— start of Exercise data —

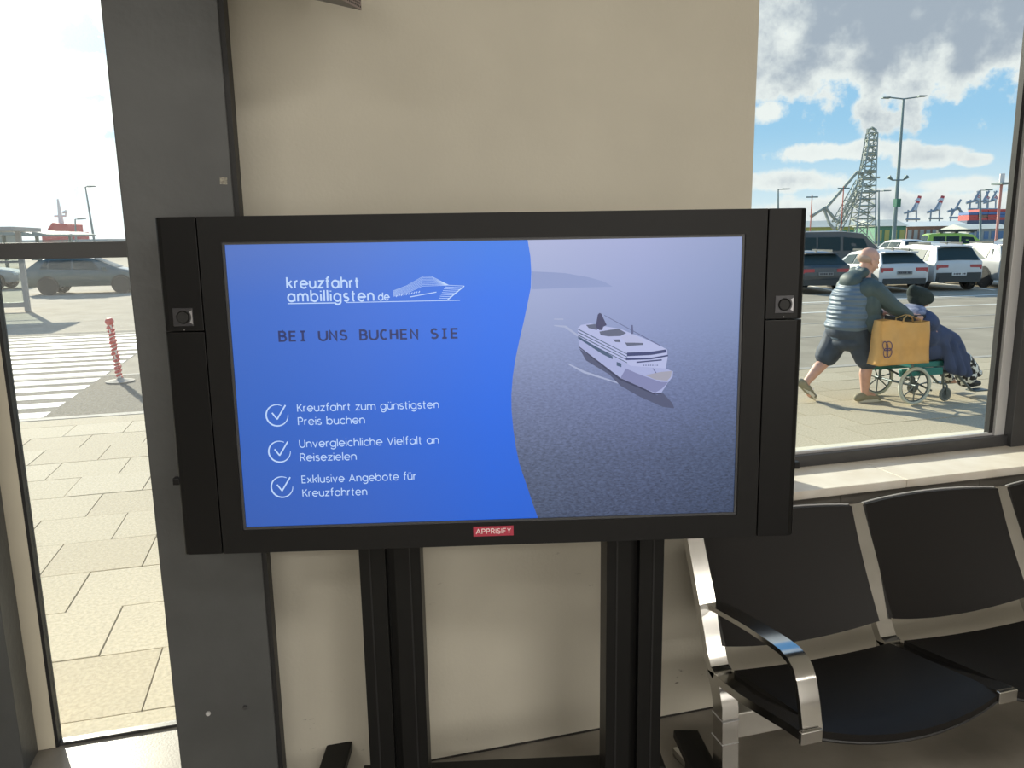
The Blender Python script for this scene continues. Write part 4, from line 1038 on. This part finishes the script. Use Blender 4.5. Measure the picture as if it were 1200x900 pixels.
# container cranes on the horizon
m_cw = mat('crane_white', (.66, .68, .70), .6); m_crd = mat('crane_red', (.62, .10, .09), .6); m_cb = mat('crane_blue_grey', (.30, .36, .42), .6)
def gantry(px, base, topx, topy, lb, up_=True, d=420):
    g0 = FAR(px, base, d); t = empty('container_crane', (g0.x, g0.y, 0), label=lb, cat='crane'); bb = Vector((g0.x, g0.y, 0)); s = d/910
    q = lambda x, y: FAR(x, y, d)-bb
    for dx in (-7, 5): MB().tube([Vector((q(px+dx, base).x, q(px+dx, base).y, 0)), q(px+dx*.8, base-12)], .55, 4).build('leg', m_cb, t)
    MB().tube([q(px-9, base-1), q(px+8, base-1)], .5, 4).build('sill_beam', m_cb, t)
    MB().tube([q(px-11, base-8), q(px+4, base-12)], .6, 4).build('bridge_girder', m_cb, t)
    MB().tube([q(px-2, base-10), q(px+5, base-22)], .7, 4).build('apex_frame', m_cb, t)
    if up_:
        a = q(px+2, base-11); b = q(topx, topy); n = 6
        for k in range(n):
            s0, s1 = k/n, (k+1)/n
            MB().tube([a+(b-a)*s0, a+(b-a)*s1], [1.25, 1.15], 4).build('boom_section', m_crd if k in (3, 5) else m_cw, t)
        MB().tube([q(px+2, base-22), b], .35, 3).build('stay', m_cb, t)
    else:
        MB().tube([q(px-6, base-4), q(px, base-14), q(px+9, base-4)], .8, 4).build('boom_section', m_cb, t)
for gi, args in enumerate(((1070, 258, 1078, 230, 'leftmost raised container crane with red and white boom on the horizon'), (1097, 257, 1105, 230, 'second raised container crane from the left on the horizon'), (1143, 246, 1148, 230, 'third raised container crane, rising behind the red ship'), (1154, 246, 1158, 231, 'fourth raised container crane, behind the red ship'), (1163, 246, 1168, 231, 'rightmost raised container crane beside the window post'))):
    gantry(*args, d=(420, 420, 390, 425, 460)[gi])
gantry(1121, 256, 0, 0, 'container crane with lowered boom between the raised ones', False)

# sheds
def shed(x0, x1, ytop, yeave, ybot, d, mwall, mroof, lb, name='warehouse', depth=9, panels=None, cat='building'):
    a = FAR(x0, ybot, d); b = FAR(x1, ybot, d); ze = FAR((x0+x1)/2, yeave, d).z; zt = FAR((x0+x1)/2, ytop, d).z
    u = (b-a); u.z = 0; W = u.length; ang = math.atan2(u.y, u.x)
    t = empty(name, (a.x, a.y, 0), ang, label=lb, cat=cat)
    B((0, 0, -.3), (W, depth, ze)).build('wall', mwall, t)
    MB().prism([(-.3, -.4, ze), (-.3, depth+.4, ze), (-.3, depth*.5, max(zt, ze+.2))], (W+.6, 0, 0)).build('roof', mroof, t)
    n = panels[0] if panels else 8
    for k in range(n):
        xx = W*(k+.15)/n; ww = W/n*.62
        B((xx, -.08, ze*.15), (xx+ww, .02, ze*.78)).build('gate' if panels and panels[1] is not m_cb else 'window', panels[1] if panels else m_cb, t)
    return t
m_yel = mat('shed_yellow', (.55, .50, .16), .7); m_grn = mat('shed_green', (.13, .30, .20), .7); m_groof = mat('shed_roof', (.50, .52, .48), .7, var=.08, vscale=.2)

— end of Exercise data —
— start of Exercise data —

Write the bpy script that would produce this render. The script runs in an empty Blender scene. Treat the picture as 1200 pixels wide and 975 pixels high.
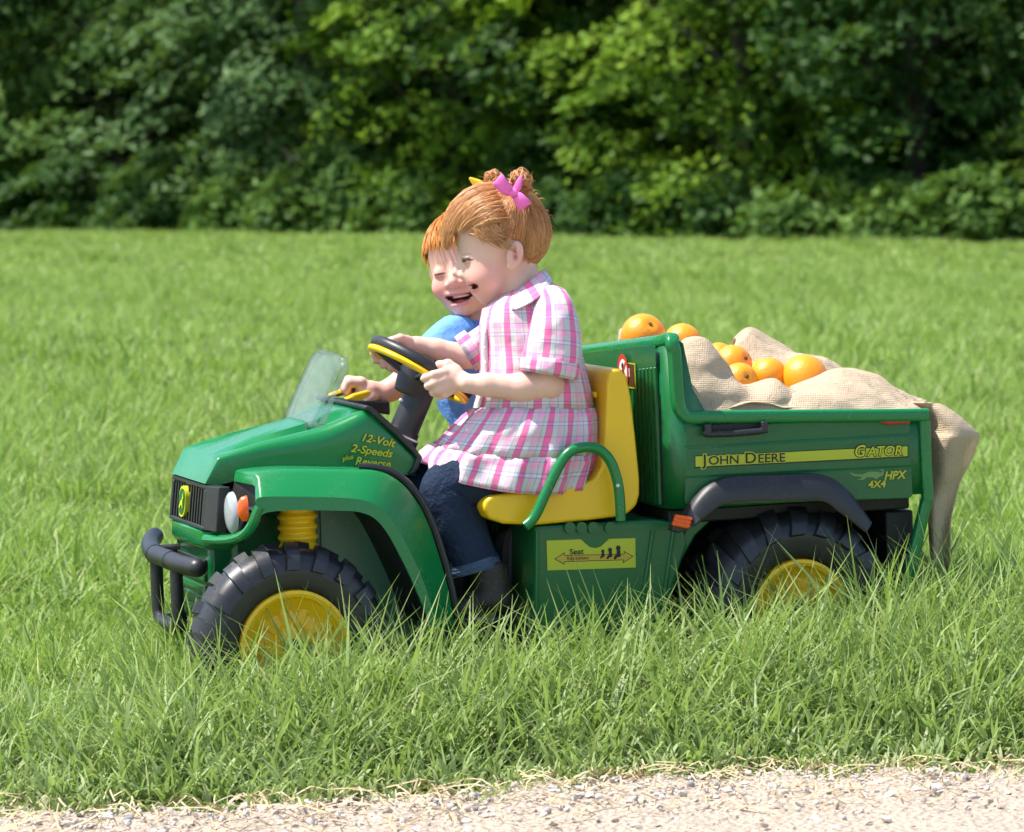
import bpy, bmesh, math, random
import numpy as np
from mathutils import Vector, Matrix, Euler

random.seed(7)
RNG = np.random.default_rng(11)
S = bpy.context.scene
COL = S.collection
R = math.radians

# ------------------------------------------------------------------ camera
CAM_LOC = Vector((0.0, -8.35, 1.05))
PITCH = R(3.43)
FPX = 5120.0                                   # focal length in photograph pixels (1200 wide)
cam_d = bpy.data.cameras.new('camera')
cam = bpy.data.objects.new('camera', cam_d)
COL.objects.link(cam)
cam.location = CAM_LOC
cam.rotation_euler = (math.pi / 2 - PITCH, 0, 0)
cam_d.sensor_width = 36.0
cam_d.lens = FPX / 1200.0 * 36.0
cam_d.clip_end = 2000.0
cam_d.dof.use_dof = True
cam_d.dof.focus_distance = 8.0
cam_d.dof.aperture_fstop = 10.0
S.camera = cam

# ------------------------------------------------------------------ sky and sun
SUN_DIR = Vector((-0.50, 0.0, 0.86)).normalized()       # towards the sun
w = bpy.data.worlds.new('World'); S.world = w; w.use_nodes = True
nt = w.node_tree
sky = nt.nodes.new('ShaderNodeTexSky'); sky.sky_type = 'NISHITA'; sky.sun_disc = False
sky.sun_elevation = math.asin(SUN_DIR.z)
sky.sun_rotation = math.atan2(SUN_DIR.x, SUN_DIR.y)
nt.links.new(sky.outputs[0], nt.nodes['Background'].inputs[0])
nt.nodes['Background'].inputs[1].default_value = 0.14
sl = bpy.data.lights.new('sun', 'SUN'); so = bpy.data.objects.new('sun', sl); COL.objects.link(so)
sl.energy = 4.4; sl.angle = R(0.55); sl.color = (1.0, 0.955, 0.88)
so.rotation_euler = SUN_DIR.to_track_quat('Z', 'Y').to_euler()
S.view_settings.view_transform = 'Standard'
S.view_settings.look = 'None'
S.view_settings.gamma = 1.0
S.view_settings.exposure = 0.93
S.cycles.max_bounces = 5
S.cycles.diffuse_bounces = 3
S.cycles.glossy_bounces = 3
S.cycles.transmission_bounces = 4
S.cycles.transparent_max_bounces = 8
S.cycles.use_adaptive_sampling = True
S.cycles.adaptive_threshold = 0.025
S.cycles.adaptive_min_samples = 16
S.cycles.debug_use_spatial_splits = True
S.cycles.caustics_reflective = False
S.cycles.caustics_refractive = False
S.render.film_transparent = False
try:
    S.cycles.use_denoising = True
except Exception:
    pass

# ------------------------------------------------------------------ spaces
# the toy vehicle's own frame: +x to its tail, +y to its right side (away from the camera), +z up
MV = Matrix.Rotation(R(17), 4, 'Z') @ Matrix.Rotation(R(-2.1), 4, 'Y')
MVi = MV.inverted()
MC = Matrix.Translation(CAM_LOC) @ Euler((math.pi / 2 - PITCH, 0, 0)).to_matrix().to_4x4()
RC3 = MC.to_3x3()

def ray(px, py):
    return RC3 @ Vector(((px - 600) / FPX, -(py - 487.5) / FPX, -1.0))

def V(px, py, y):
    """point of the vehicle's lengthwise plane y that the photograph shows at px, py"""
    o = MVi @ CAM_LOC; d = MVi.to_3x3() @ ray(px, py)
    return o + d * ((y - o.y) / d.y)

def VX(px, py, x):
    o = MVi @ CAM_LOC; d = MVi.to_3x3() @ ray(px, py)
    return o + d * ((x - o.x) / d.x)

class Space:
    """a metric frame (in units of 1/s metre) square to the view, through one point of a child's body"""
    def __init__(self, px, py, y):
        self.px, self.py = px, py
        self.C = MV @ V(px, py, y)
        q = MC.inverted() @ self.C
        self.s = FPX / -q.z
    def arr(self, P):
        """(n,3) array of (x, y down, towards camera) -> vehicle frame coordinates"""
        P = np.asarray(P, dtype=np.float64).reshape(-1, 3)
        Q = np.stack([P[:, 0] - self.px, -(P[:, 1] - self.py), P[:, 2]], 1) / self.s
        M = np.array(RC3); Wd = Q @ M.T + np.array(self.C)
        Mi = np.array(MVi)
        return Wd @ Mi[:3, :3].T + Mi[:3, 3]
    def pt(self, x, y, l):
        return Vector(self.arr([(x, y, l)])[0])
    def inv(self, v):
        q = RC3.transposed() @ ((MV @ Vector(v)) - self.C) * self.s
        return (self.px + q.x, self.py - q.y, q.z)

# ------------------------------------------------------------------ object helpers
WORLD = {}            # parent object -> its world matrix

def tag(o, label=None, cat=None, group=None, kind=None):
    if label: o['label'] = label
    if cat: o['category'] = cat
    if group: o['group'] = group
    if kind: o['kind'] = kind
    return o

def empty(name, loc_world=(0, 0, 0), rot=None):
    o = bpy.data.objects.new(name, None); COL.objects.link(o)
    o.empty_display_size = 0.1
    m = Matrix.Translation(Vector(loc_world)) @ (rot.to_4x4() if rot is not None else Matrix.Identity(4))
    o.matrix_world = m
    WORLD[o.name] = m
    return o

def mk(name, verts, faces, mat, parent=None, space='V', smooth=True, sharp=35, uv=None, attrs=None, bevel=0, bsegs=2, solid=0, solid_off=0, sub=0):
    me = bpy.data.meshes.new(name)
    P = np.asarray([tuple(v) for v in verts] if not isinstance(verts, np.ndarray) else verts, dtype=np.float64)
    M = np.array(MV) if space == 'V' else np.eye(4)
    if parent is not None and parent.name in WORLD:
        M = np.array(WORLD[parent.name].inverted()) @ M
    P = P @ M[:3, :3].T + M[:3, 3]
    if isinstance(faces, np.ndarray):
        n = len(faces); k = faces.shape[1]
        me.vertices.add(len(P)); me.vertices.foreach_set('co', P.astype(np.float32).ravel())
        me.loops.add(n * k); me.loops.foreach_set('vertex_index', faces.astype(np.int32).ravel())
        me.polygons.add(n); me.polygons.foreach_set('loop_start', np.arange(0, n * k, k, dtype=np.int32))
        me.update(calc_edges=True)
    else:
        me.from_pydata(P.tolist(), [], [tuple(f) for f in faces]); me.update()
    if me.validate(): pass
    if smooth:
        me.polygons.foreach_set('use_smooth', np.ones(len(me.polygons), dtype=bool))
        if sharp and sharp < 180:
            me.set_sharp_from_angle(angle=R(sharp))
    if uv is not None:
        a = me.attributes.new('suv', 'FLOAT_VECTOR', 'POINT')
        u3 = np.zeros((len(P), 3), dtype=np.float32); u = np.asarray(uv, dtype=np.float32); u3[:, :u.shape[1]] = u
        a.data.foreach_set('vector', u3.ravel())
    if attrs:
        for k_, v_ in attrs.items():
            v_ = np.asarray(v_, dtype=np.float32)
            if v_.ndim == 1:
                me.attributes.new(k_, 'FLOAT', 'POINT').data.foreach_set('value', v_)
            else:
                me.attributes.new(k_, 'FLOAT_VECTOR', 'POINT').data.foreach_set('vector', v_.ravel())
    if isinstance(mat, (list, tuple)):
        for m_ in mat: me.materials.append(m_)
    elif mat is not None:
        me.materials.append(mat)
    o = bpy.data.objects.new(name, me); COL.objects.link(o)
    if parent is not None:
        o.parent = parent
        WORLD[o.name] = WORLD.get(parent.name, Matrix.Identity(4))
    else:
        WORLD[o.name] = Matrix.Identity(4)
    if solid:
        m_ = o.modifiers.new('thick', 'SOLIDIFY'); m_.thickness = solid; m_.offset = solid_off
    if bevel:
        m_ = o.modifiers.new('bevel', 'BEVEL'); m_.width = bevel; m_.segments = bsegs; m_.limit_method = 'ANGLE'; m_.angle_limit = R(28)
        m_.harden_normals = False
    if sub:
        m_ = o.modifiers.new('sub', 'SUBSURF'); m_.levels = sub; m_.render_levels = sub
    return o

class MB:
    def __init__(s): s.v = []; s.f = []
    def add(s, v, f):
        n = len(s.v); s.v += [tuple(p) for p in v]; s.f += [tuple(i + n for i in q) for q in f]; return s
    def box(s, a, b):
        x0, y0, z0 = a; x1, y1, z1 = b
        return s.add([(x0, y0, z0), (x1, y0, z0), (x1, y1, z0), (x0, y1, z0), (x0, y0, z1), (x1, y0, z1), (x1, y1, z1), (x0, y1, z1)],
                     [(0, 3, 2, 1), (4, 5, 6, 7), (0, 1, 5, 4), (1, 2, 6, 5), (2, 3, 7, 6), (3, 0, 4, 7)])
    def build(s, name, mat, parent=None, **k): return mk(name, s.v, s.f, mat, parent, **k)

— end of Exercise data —

_Problem details:_
Some lines of the data may hold the word "Blender". Say how many do, with nothing else.

_Reply to the task:_
2